Today’s readings: Leviticus 19, 1-2.17-18; 1 Cor. 3, 16-23; Mat 5, 38-48.

Leviticus is the third book of the Bible and it teaches the holy requirements of God in worship and life. There is an entire section of the book of Leviticus dedicated to the law of holiness, which sees God as the foundation of the world and of all that binds people together.

Holiness is a radical demand which mainly, and on a very practical level concerns the everyday wisdom that should inspire our being and doing.

This is very profound teaching that we need to recover if we want to really understand what Christian life is about. Christianity is not just about morality. Very often we continue to enter that rut without acknowledging that our proclamation is not mainly of a moral nature.

Rather, it is basically about the God we worship, about acknowledging God as our creator. The Leviticus word, “Be holy, for I, the Lord your God, am holy”, has its replica in Matthew: “Be perfect, just as your heavenly Father is perfect”. This is not about perfectionism.

Ultimately, all questions about shaping the good life boil down to questions about the potentials of human nature.
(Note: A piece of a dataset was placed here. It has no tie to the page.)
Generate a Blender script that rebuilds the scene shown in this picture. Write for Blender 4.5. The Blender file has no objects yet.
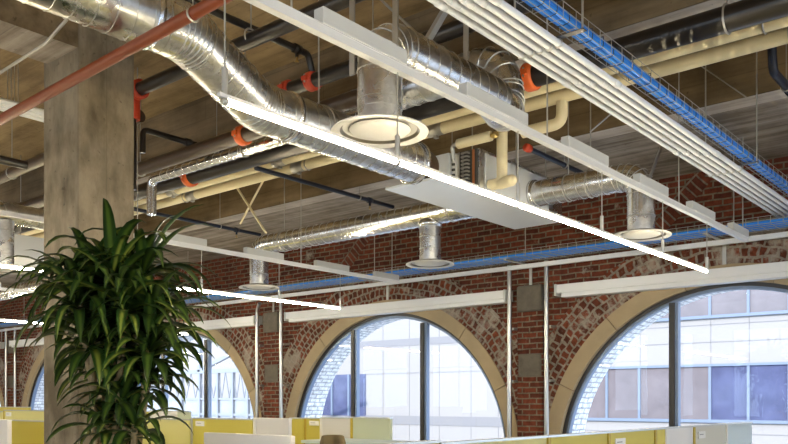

Religion always had a good deal to say about this. As the 4th-century Church father Gregory of Nyssa wrote, human nature is endowed with a desire for goodness that can only be satisfied in God.

When one chooses to love something other than the divine source, one moves away from that source and becomes mired in the shadows, confused and lost, seeking what is imperfect and changing, rather than the immutable and eternal.
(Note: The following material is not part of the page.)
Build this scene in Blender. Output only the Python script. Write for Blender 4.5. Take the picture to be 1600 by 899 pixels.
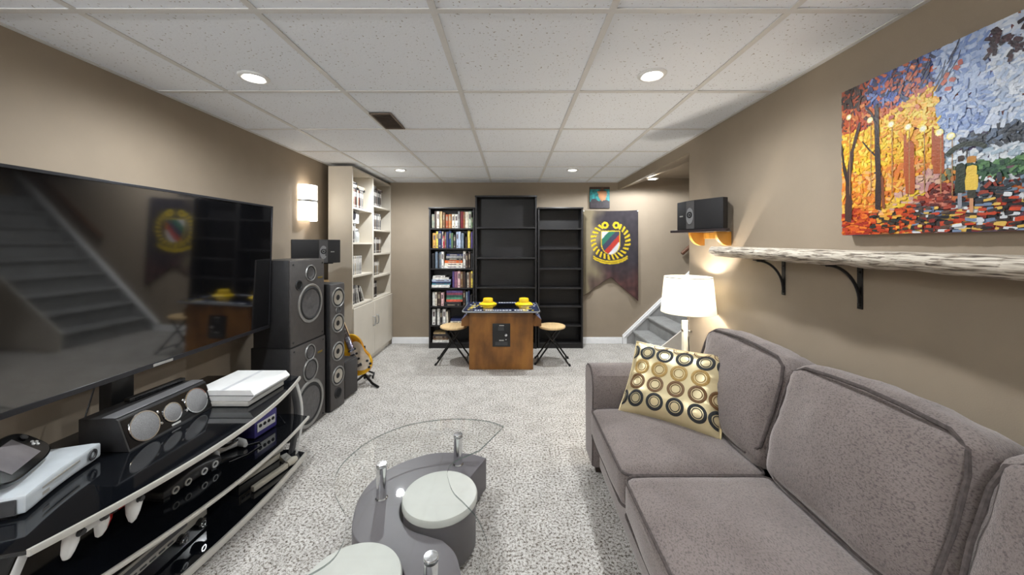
import bpy, bmesh, math, random
from mathutils import Vector, Matrix, noise
R = math.radians
random.seed(7)
for _o in list(bpy.data.objects):
    bpy.data.objects.remove(_o)
S = bpy.context.scene
C = S.collection
# ---------------------------------------------------------------- camera
CAMZ = 1.28
cd = bpy.data.cameras.new('camera'); cam = bpy.data.objects.new('camera', cd); C.objects.link(cam)
cam.location = (0, 0, CAMZ); cam.rotation_euler = (R(90), 0, 0)
cd.sensor_width = 36; cd.lens = 560 / 1600 * 36; cd.shift_y = -67.5 / 1600; cd.clip_start = 0.02
S.camera = cam
# ---------------------------------------------------------------- world, exposure
w = bpy.data.worlds.new('world'); S.world = w; w.use_nodes = True
w.node_tree.nodes['Background'].inputs[0].default_value = (0.5, 0.52, 0.55, 1)
w.node_tree.nodes['Background'].inputs[1].default_value = 0.3
S.view_settings.view_transform = 'Standard'; S.view_settings.look = 'None'
S.view_settings.exposure = 1.05; S.view_settings.gamma = 1.0; S.view_settings.use_curve_mapping = False
CAN_W = 22.0        # watts of each recessed ceiling can
LAMP_W = 8.0        # bulb in the floor lamp
STAIR_W = 30.0
SCONCE_E = 2.4
ADDED_TORCH_W = 110.0      # unseen uplighter added behind the viewer, brightens the ceiling
# ---------------------------------------------------------------- helpers
def lin(c):
    return tuple((x / 255 / 12.92) if x / 255 <= 0.04045 else ((x / 255 + 0.055) / 1.055) ** 2.4 for x in c)
MATS = {}
def mat(name, col, rough=0.5, metal=0.0, var=0.08, scale=25, bump=0.0, bscale=120, stretch=None, spec=0.5, coat=0.0, emit=0, detail=4, col2=None, ramp=(0.35, 0.65)):
    if name in MATS: return MATS[name]
    m = bpy.data.materials.new(name); m.use_nodes = True; nt = m.node_tree; p = nt.nodes['Principled BSDF']
    L = lin(col)
    tc = nt.nodes.new('ShaderNodeTexCoord'); src = tc.outputs['Object']
    if stretch:
        mp = nt.nodes.new('ShaderNodeMapping'); mp.inputs['Scale'].default_value = stretch
        nt.links.new(src, mp.inputs['Vector']); src = mp.outputs[0]
    n = nt.nodes.new('ShaderNodeTexNoise'); n.inputs['Scale'].default_value = scale; n.inputs['Detail'].default_value = detail
    nt.links.new(src, n.inputs['Vector'])
    r = nt.nodes.new('ShaderNodeValToRGB'); e = r.color_ramp.elements
    e[0].position, e[1].position = ramp
    a = tuple(x * (1 - var) for x in L); b = tuple(min(1, x * (1 + var)) for x in L) if col2 is None else lin(col2)
    e[0].color = (*a, 1); e[1].color = (*b, 1)
    nt.links.new(n.outputs['Fac'], r.inputs['Fac']); nt.links.new(r.outputs[0], p.inputs['Base Color'])
    p.inputs['Roughness'].default_value = rough; p.inputs['Metallic'].default_value = metal
    p.inputs['Specular IOR Level'].default_value = spec; p.inputs['Coat Weight'].default_value = coat
    if bump:
        n2 = nt.nodes.new('ShaderNodeTexNoise'); n2.inputs['Scale'].default_value = bscale; n2.inputs['Detail'].default_value = 3
        nt.links.new(src, n2.inputs['Vector'])
        bp = nt.nodes.new('ShaderNodeBump'); bp.inputs['Strength'].default_value = bump; bp.inputs['Distance'].default_value = 0.004
        nt.links.new(n2.outputs['Fac'], bp.inputs['Height']); nt.links.new(bp.outputs[0], p.inputs['Normal'])
    if emit:
        nt.links.new(r.outputs[0], p.inputs['Emission Color']); p.inputs['Emission Strength'].default_value = emit
    MATS[name] = m
    return m
def attr_mat(name, rough=0.6, bump=0.0, bscale=200):
    m = mat(name, (200, 200, 200), rough, bump=bump, bscale=bscale); nt = m.node_tree
    a = nt.nodes.new('ShaderNodeVertexColor'); a.layer_name = 'Col'
    mx = nt.nodes.new('ShaderNodeMix'); mx.data_type = 'RGBA'; mx.blend_type = 'MULTIPLY'; mx.inputs[0].default_value = 0.3
    rmp = [x for x in nt.nodes if x.type == 'VALTORGB'][0]
    nt.links.new(a.outputs[0], mx.inputs[6]); nt.links.new(rmp.outputs[0], mx.inputs[7])
    nt.links.new(mx.outputs[2], nt.nodes['Principled BSDF'].inputs['Base Color'])
    return m
def tag(o, label=None, cat=None, group=None, kind=None):
    if label: o['label'] = label
    if cat: o['category'] = cat
    if group: o['group'] = group
    if kind: o['kind'] = kind
    return o
def thing(name, label, cat, loc=(0, 0, 0), rotz=0, group=None):
    o = bpy.data.objects.new(name, None); C.objects.link(o); o.empty_display_size = 0.05
    o.location = loc; o.rotation_euler = (0, 0, rotz)
    return tag(o, label, cat, group)
def link(name, me, parent=None, loc=None, rot=None, scale=None):
    o = bpy.data.objects.new(name, me); C.objects.link(o); o.parent = parent
    if loc: o.location = loc
    if rot: o.rotation_euler = rot
    if scale: o.scale = scale
    return o
class MB:
    """collects shapes in one bmesh; every method takes an optional matrix"""
    def __init__(s): s.b = bmesh.new(); s.cl = None
    def _x(s, vs, M):
        if M is not None:
            for v in vs: v.co = M @ v.co
    def box(s, x0, x1, y0, y1, z0, z1, bev=0.0, seg=2, M=None):
        t = bmesh.new(); bmesh.ops.create_cube(t, size=1)
        for v in t.verts:
            v.co = Vector(((x0 + x1) / 2 + v.co.x * (x1 - x0), (y0 + y1) / 2 + v.co.y * (y1 - y0), (z0 + z1) / 2 + v.co.z * (z1 - z0)))
        if bev: bmesh.ops.bevel(t, geom=list(t.edges), offset=bev, segments=seg, affect='EDGES', profile=0.5)
        s.add(t, M); return s
    def add(s, t, M=None):
        s._x(t.verts, M)
        me = bpy.data.meshes.new('t'); t.to_mesh(me); t.free(); s.b.from_mesh(me); bpy.data.meshes.remove(me)
    def prism(s, poly, z0, z1, bev=0.0, seg=2, M=None, smooth_only_caps=False):
        t = bmesh.new()
        lo = [t.verts.new((x, y, z0)) for x, y in poly]; hi = [t.verts.new((x, y, z1)) for x, y in poly]
        n = len(poly); t.faces.new(lo[::-1]); t.faces.new(hi)
        for i in range(n): t.faces.new((lo[i], lo[(i + 1) % n], hi[(i + 1) % n], hi[i]))
        bmesh.ops.recalc_face_normals(t, faces=t.faces)
        if bev:
            ed = [e for e in t.edges if abs(e.verts[0].co.z - e.verts[1].co.z) < 1e-6]
            bmesh.ops.bevel(t, geom=ed, offset=bev, segments=seg, affect='EDGES', profile=0.5)
        s.add(t, M); return s
    def lathe(s, prof, n=24, M=None):
        t = bmesh.new(); rings = []
        for r, z in prof:
            if r < 1e-6: rings.append([t.verts.new((0, 0, z))])
            else: rings.append([t.verts.new((r * math.cos(2 * math.pi * k / n), r * math.sin(2 * math.pi * k / n), z)) for k in range(n)])
        for a, b in zip(rings, rings[1:]):
            if len(a) == 1 and len(b) == 1: continue
            for k in range(n):
                k2 = (k + 1) % n
                if len(a) == 1: t.faces.new((a[0], b[k], b[k2]))
                elif len(b) == 1: t.faces.new((a[k], a[k2], b[0]))
                else: t.faces.new((a[k], a[k2], b[k2], b[k]))
        bmesh.ops.recalc_face_normals(t, faces=t.faces)
        s.add(t, M); return s
    def tube(s, pts, r, n=8, closed=False, M=None, flat=1.0):
        pts = [Vector(p) for p in pts]; t = bmesh.new(); rings = []; N = len(pts); up = None
        for i, p in enumerate(pts):
            a = pts[(i - 1) % N] if (closed or i) else p; b = pts[(i + 1) % N] if (closed or i < N - 1) else p
            d = (b - a).normalized()
            if up is None:
                up = Vector((0, 0, 1)) if abs(d.z) < 0.9 else Vector((1, 0, 0))
            sd = d.cross(up)
            if sd.length < 1e-5: sd = d.orthogonal()
            sd.normalize(); up = sd.cross(d).normalized()
            rr = r[i] if isinstance(r, (list, tuple)) else r
            rings.append([t.verts.new(p + (sd * math.cos(2 * math.pi * k / n) + up * flat * math.sin(2 * math.pi * k / n)) * rr) for k in range(n)])
        for i in range(N if closed else N - 1):
            a, b = rings[i], rings[(i + 1) % N]
            for k in range(n): t.faces.new((a[k], a[(k + 1) % n], b[(k + 1) % n], b[k]))
        if not closed: t.faces.new(rings[0][::-1]); t.faces.new(rings[-1])
        bmesh.ops.recalc_face_normals(t, faces=t.faces)
        s.add(t, M); return s
    def cyl(s, p0, p1, r0, r1=None, n=16):
        return s.tube([p0, p1], [r0, r0 if r1 is None else r1], n)
    def rbox(s, cx, cy, cz, w, d, h, r, n=10, puff=(0, 0, 0), wrinkle=0.0, wf=6.0, seed=0, M=None):
        """soft upholstered box: rounded, bulging, slightly wrinkled"""
        t = bmesh.new(); bmesh.ops.create_cube(t, size=2)
        bmesh.ops.subdivide_edges(t, edges=list(t.edges), cuts=n, use_grid_fill=True)
        H = Vector((w / 2, d / 2, h / 2)); I = Vector([max(1e-4, x - r) for x in H])
        for v in t.verts:
            q = v.co.copy(); x, y, z = q
            p = Vector((x * H.x, y * H.y, z * H.z))
            c = Vector([max(-I[k], min(I[k], p[k])) for k in range(3)])
            dd = p - c
            if dd.length > 1e-6: p = c + dd.normalized() * r * min(1, dd.length / r if max(abs(dd.x), abs(dd.y), abs(dd.z)) < r * 0.999 else 1)
            bx, by, bz = 1 - x * x, 1 - y * y, 1 - z * z
            p += Vector((puff[0] * x * by * bz, puff[1] * y * bx * bz, puff[2] * z * bx * by))
            if wrinkle:
                p += Vector((1, 1, 1)) * 0 + (Vector((x, y, z)).normalized()) * wrinkle * noise.noise(p * wf + Vector((seed * 7.3, seed * 3.1, seed)))
            v.co = p + Vector((cx, cy, cz))
        s.add(t, M); return s
    def done(s, name, m=None, parent=None, smooth=True, angle=38, loc=None, rot=None):
        me = bpy.data.meshes.new(name); s.b.to_mesh(me); s.b.free()
        if m: me.materials.append(m)
        if smooth:
            me.polygons.foreach_set('use_smooth', [True] * len(me.polygons))
            me.set_sharp_from_angle(angle=R(angle))
            for f in me.polygons:
                if f.loop_total > 8: f.use_smooth = False
        return link(name, me, parent, loc, rot)
def T(x, y, z): return Matrix.Translation((x, y, z))
def RX(a): return Matrix.Rotation(R(a), 4, 'X')
def RY(a): return Matrix.Rotation(R(a), 4, 'Y')
def RZ(a): return Matrix.Rotation(R(a), 4, 'Z')
def copy_tree(o, parent=None):
    c = o.copy(); C.objects.link(c); c.parent = parent
    for ch in list(o.children): copy_tree(ch, c)
    return c
ORD = ['first', 'second', 'third', 'fourth', 'fifth', 'sixth', 'seventh', 'eighth', 'ninth', 'tenth', 'eleventh', 'twelfth', 'thirteenth', 'fourteenth', 'fifteenth', 'sixteenth', 'seventeenth', 'eighteenth', 'nineteenth', 'twentieth', 'twenty-first', 'twenty-second', 'twenty-third', 'twenty-fourth', 'twenty-fifth', 'twenty-sixth']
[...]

According to the biblical perspective from the Old Testament to the New with Jesus’ Sermon on the Mount, the way to access God’s own holiness is the other, one’s neighbour. The “eye for eye and tooth for tooth” law goes radically against this openness and acceptance that in us can only be a reflection of God’s own image and likeness. Believing harder will not make one stop being an imperfect human being.

In the sermon , Jesus urges us to opt out of the process of revenge which leads nowhere. This is the everyday wisdom that is needed not only for order on a social level, but primarily for our mental sanity.

There is a lot of suffering which blocks communication and kills relationships, and which at the end of the day makes life hell for so many. Beyond all economic prosperity we can dream of, it is mainly this everyday wisdom that can better the quality of our lives.

Jesus seems to go overboard when he asks of us, as his disciples, to love our enemies and pray for those who persecute us. But, I would ask, what is the alternative? The alternative makes us enter into ruts that lead nowhere and which generate further suffering and pain and wounds.

In The Pain of Being Human, Eugene Kennedy writes: “Forgiveness cannot coexist with closing off inner chambers of personality in which we keep the fires of bitterness banked until some opportunity for revenge comes our way”.

Jesus proposes new openings when he says: “Offer the wicked no resistance”. Hatred and violence can be prisons we build for ourselves.

Hate talk seems to be a way of life for many. ‘Small talk’, ranging from gossip corners, through the print media, to modern-day blogs, which seem to know no limits or regulation, causes so much suffering. But at times we ourselves encourage it.

In A Hidden Wholeness, Parker Palmer writes: “The rationale for non-violence is simple and self-justifying: we act in ways that honour the soul because the soul is worthy of honour. When we act from that motivation, we may or may not change the world. But we will always change ourselves for the better by practising reverence and respect.”

Reverence and respect towards God without reverence and respect towards the other is sheer hypocrisy. It is that schizophrenia we often carry within ourselves, or even on the level of society, that hinders the way of perfection and blocks all possibilities of self-improvement.